It's no secret that I use a projector to help me rough in my compositions from images I've worked up digitally.  I'm fine with people knowing that. My work has about it the sense of accumulated iterations, one of which is digital composition. Many of my source images have had a previous life before I acquired them, and the echo of that prior purpose is what helps give my paintings context. Even the original photography I work from is staged in a way to interact with these appropriated images. A fair amount of improvisation and reworking can happen at any point in the process, with the final painting being just the most recent instance of a palimpsest of ideas. But regardless of the combined-media origins of my paintings, there are still dozens of hours of good old fashioned rendering that go into making my figures "convincing." I may white-out a face two or three times, starting from scratch each time, until I am happy.

But what does it mean to get a face right? Those who study faces quickly learn there is more deviation than norm. Relaying that deviation faithfully is what helps convince the viewer that an image is realistic. Even the most beautiful faces are "out of true" with traditional notions of idealized beauty. There is not a face out there where one eye isn't higher than the other, or the nose slightly bent to one side. Ears are often the least match-y things that make up the human countenance. If you see a face that looks perfectly symmetrical it will somehow look wrong. It's the minute deviations in symmetry that make a face seem believable.

Recently I was painting a face where the nose was a little off center. Just slightly. Something you would never notice in real life about the model I had photographed. I kept trying to center it, but it never looked right. Finally I stopped resisting what was in front of me and put it down as closely to what I was seeing as possible. I remembered a drawing instructor back in college who was watching me in a figure-drawing class. He wasn't looking at what I was drawing, just watching me draw. Finally he said, "you spend too much time drawing and not enough time looking." I'm sure he said that ten thousand times in his career, but it was so perfectly right for me at that moment, and it still is.

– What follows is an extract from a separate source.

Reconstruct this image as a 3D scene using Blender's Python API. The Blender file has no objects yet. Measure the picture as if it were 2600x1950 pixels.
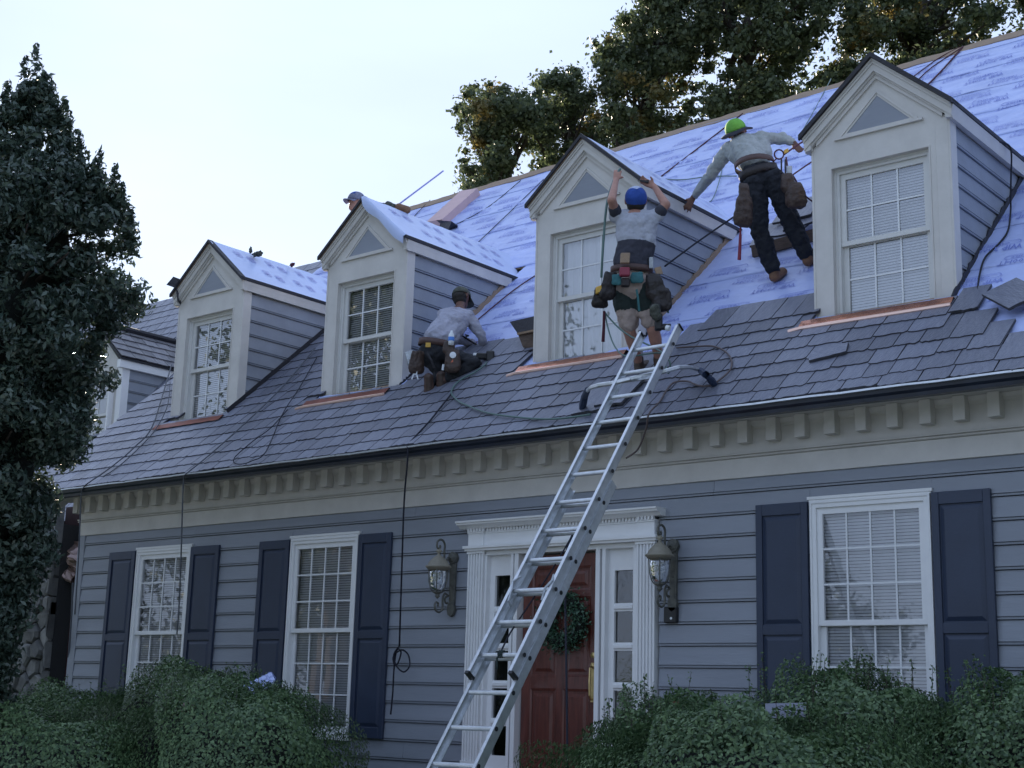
import bpy, math, random
import numpy as np
from mathutils import Vector, Matrix, noise
random.seed(7); rng = np.random.default_rng(7)
SC = bpy.context.scene
COL = SC.collection
R_ = math.radians

# ------------------------------------------------------------------ camera, sky, sun, exposure
CAM = Vector((8.424, -10.905, 1.6))
CR = Vector((0.77255, 0.63436, 0.02737)); CU = Vector((0.11790, -0.18567, 0.97551)); CF = Vector((-0.62391, 0.75041, 0.21823))
FPX = 3610.6
cd = bpy.data.cameras.new('camera'); cam = bpy.data.objects.new('camera', cd); COL.objects.link(cam)
cam.matrix_world = Matrix(((CR.x, CU.x, -CF.x, CAM.x), (CR.y, CU.y, -CF.y, CAM.y), (CR.z, CU.z, -CF.z, CAM.z), (0, 0, 0, 1)))
cd.sensor_width = 36; cd.lens = FPX / 2600 * 36; cd.clip_end = 2000; cd.clip_start = .1
SC.camera = cam
SUN_EL, SUN_AZ = 20.0, 57.0          # the sun stands behind the house, 57 degrees left of the wall's normal
w = bpy.data.worlds.new('World'); SC.world = w; w.use_nodes = True
nt = w.node_tree; bg = nt.nodes['Background']
sky = nt.nodes.new('ShaderNodeTexSky'); sky.sky_type = 'NISHITA'; sky.sun_disc = False
sky.sun_elevation = R_(SUN_EL); sky.sun_rotation = R_(-SUN_AZ)
sky.air_density = 1.0; sky.dust_density = 1.6; sky.ozone_density = 2.0; sky.altitude = 100
gm = nt.nodes.new('ShaderNodeGamma'); gm.inputs[1].default_value = 0.12      # thin high haze evens the whole sky out
nt.links.new(sky.outputs[0], gm.inputs[0])
tn = nt.nodes.new('ShaderNodeMix'); tn.data_type = 'RGBA'; tn.blend_type = 'MULTIPLY'; tn.inputs[0].default_value = 1; tn.inputs[7].default_value = (.70, .835, 1.12, 1)
cl = nt.nodes.new('ShaderNodeTexNoise'); cl.inputs['Scale'].default_value = 1.6; cl.inputs['Detail'].default_value = 5; tcw = nt.nodes.new('ShaderNodeTexCoord'); mpw = nt.nodes.new('ShaderNodeMapping'); mpw.inputs['Scale'].default_value = (1, 1, 3)
nt.links.new(tcw.outputs['Generated'], mpw.inputs[0]); nt.links.new(mpw.outputs[0], cl.inputs['Vector'])
mr = nt.nodes.new('ShaderNodeMapRange'); mr.inputs[1].default_value = .3; mr.inputs[2].default_value = .7; mr.inputs[3].default_value = .86; mr.inputs[4].default_value = 1.1; nt.links.new(cl.outputs[0], mr.inputs[0])
vs = nt.nodes.new('ShaderNodeVectorMath'); vs.operation = 'SCALE'; nt.links.new(gm.outputs[0], vs.inputs[0]); nt.links.new(mr.outputs[0], vs.inputs['Scale'])   # faint veils of cloud
nt.links.new(vs.outputs[0], tn.inputs[6]); nt.links.new(tn.outputs[2], bg.inputs[0]); bg.inputs[1].default_value = 0.15
sl = bpy.data.lights.new('sun', 'SUN'); sl.energy = 2.0; sl.angle = R_(.5); sl.color = (1, .86, .66)
so = bpy.data.objects.new('sun', sl); COL.objects.link(so)
sd = Vector((-math.sin(R_(SUN_AZ)) * math.cos(R_(SUN_EL)), math.cos(R_(SUN_AZ)) * math.cos(R_(SUN_EL)), math.sin(R_(SUN_EL))))
so.rotation_euler = sd.to_track_quat('Z', 'Y').to_euler()
SC.view_settings.view_transform = 'Standard'; SC.view_settings.look = 'None'; SC.view_settings.gamma = 1
SC.view_settings.use_curve_mapping = False
SC.view_settings.exposure = 2.55
SC.render.engine = 'CYCLES'
SC.cycles.max_bounces = 6; SC.cycles.transparent_max_bounces = 12; SC.cycles.use_denoising = True

# ------------------------------------------------------------------ geometry helpers
def ray(u, v): return CF + CR * ((u - 1300) / FPX) - CU * ((v - 975) / FPX)
def at(u, v, d): return CAM + ray(u, v) * d
SLOPE = math.radians(41.854); CS, SN = math.cos(SLOPE), math.sin(SLOPE)
GY, GZ = -.549, 4.087
def RP(x, s, h=0.): return Vector((x, GY + s * CS - h * SN, GZ + s * SN + h * CS))
def on_plane(u, v, n, c):
    q = ray(u, v); t = (c - n.dot(CAM)) / n.dot(q); return CAM + q * t
RN = Vector((0, -SN, CS))
def roof(u, v, h=0.):
    return on_plane(u, v, RN, RN.dot(Vector((0, GY, GZ))) + h)
def wall(u, v, y=0.): return on_plane(u, v, Vector((0, 1, 0)), y)
def xs(p): return p.x, (p.z - GZ) / SN
def ridge_s(x): return 8.77 + (x + 8.04) * .0567

class MB:
    def __init__(s): s.v = []; s.f = []; s.m = []
    def add(s, vs, fs, mi=0):
        b = len(s.v); s.v += [tuple(p) for p in vs]
        s.f += [tuple(b + i for i in f) for f in fs]; s.m += [mi] * len(fs); return s
    def box(s, x0, x1, y0, y1, z0, z1, mi=0, T=None):
        vs = [Vector((x, y, z)) for z in (z0, z1) for y in (y0, y1) for x in (x0, x1)]
        if T: vs = [T(p) for p in vs]
        return s.add(vs, [(0, 2, 3, 1), (4, 5, 7, 6), (0, 1, 5, 4), (2, 6, 7, 3), (0, 4, 6, 2), (1, 3, 7, 5)], mi)
    def obox(s, c, a, b, d, mi=0):        # centre and three half-axis vectors
        c = Vector(c); a = Vector(a); b = Vector(b); d = Vector(d)
        vs = [c + a * i + b * j + d * k for k in (-1, 1) for j in (-1, 1) for i in (-1, 1)]
        return s.add(vs, [(0, 2, 3, 1), (4, 5, 7, 6), (0, 1, 5, 4), (2, 6, 7, 3), (0, 4, 6, 2), (1, 3, 7, 5)], mi)
    def prism(s, poly, vec, mi=0):        # polygon (3D points) extruded by vec
        n = len(poly); vec = Vector(vec)
        vs = [Vector(p) for p in poly] + [Vector(p) + vec for p in poly]
        fs = [tuple(range(n))[::-1], tuple(range(n, 2 * n))] + [(i, (i + 1) % n, n + (i + 1) % n, n + i) for i in range(n)]
        return s.add(vs, fs, mi)
    def tube(s, pts, r, n=8, mi=0, cap=True, flat=1.0, up=None):
        pts = [Vector(p) for p in pts]; m = len(pts)
        rr = r if hasattr(r, '__len__') else [r] * m
        T = [(pts[min(i + 1, m - 1)] - pts[max(i - 1, 0)]).normalized() for i in range(m)]
        u = Vector(up) if up else (Vector((0, 0, 1)) if abs(T[0].z) < .9 else Vector((1, 0, 0)))
        vs = []
        a = (u - T[0] * u.dot(T[0])).normalized()
        for i in range(m):
            a = (a - T[i] * a.dot(T[i]))
            a = a.normalized() if a.length > 1e-6 else T[i].orthogonal().normalized()
            b = T[i].cross(a)
            for k in range(n):
                t = 2 * math.pi * k / n
                vs.append(pts[i] + a * (math.cos(t) * rr[i]) + b * (math.sin(t) * rr[i] * flat))
        fs = [(i * n + k, i * n + (k + 1) % n, (i + 1) * n + (k + 1) % n, (i + 1) * n + k) for i in range(m - 1) for k in range(n)]
        if cap: fs += [tuple(range(n))[::-1], tuple(range((m - 1) * n, m * n))]
        return s.add(vs, fs, mi)
    def lathe(s, c, prof, n=16, mi=0, axis=None):      # prof: (radius, height) pairs
        c = Vector(c); vs = []
        Z = Vector(axis).normalized() if axis else Vector((0, 0, 1)); X = Z.orthogonal().normalized() if axis else Vector((1, 0, 0)); Y = Z.cross(X)
        for r, z in prof:
            for k in range(n):
                t = 2 * math.pi * k / n; vs.append(c + X * (r * math.cos(t)) + Y * (r * math.sin(t)) + Z * z)
        m = len(prof)
        fs = [(i * n + k, i * n + (k + 1) % n, (i + 1) * n + (k + 1) % n, (i + 1) * n + k) for i in range(m - 1) for k in range(n)]
        fs += [tuple(range(n))[::-1], tuple(range((m - 1) * n, m * n))]
        return s.add(vs, fs, mi)
    def mesh(s, name, mats, smooth=False):
        me = bpy.data.meshes.new(name); me.from_pydata(s.v, [], s.f)
        for m in (mats if isinstance(mats, (list, tuple)) else [mats]): me.materials.append(m)
        if len(set(s.m)) > 1: me.polygons.foreach_set('material_index', s.m)
        if smooth: me.polygons.foreach_set('use_smooth', [True] * len(s.f))
        me.update(); return me
    def build(s, name, mats, parent=None, smooth=False, bevel=0):
        o = link(name, s.mesh(name, mats, smooth), parent)
        if bevel:
            b = o.modifiers.new('bevel', 'BEVEL'); b.width = bevel; b.segments = 1; b.limit_method = 'ANGLE'
        return o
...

Later that day a friend stopped by to chat and I showed him the painting. He said, "Dude, that girl is super hot but she's kind of creeping me out because of the way she's staring." This wasn't exactly what I was going for. It wasn't the whole effect anyway, but it did let me know I'd gotten the nose right. In fairness to my friend, if he had seen the painting on the wall of my gallery he would have put more effort into a context-appropriate response. Still I was happy for the bluntness of it. It helped break that spell you fall under when you're deeply immersed in your work and you're thinking it's doing one thing - usually something heady, but you're missing something much more ordinary. 

When I think a painting is done I'll usually post an image of it on my Facebook artist's page just to get some reactions. My favorite thing lately is the way their facial-recognition software kicks in and that little floating box pops up over the faces in my paintings and asks me to tag my "friends." I realize how tawdry it is to allow yourself to be flattered by computers, but I still find it amazing that an accumulation of brush strokes that I put together can be blended in a such a way that even algorithms are tricked into interacting with them. It's a powerful and seductive thing to portray the human form, if even just reasonably well, and it raises questions for me about the moral responsibility of the artist. The context in which the art is received by its public is informed by social values, norms and expectations. Most artists possess some awareness of this dynamic, or at least they pretend to. I'm certain the ethical stakes aren't any higher for figurative artists than abstract or conceptual or what-have-you, but because humans are also animals, we are programmed to respond to representations of our kind in ways that are visceral, not just intellectual. That's what sometimes creeps ME out now that I'm edging further and further into figurative art, but it's also what makes it more fun than I've had in forever.